Quelle va être la stratégie fédérale pour y parvenir ?
Je sais que la Fédération réfléchit à faire des blasons pour valider la progression, c’est quelque chose qui existe déjà mais que les responsables souhaiteraient développer. Le principe est simple : à la fin de votre première année de pratique, vous passez un blason de telle couleur, ce qui prouve que vous savez faire ça, ça et ça et même chose pour les années qui suivent. Il y a aussi le fait qu’aujourd’hui, à travers l’escrime, on n’est pas obligé d’être uniquement tireur, on peut aussi bien développer ses compétences pour devenir arbitre par exemple ou entraîner dans un club.

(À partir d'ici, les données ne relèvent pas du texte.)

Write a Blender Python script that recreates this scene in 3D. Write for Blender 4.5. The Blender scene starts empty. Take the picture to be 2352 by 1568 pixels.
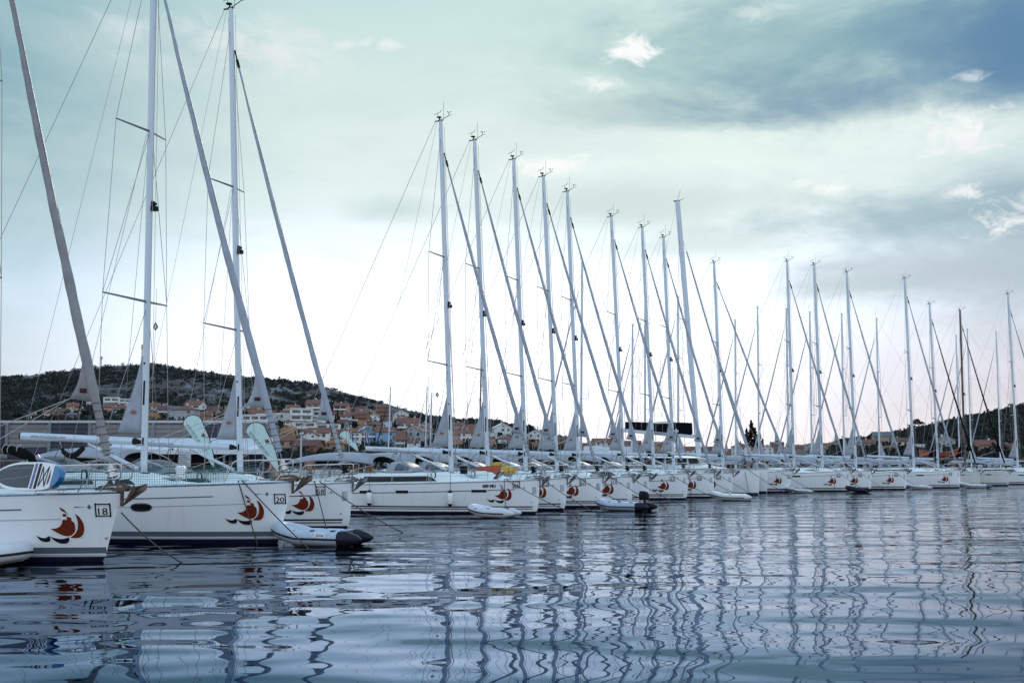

Et puis ce qui est également important à mon sens, c’est d’entretenir l’esprit qui règne dans ce sport, un esprit de famille. Je pense qu’aujourd’hui, les adolescents qui nous rejoignent sont dans cette démarche : ils viennent parce qu’ils ont des copines, des copains, parce qu’ils s’éclatent, qu’ils transpirent, qu’ils ont un cadre et ça, ça les attire bien plus que la compétition.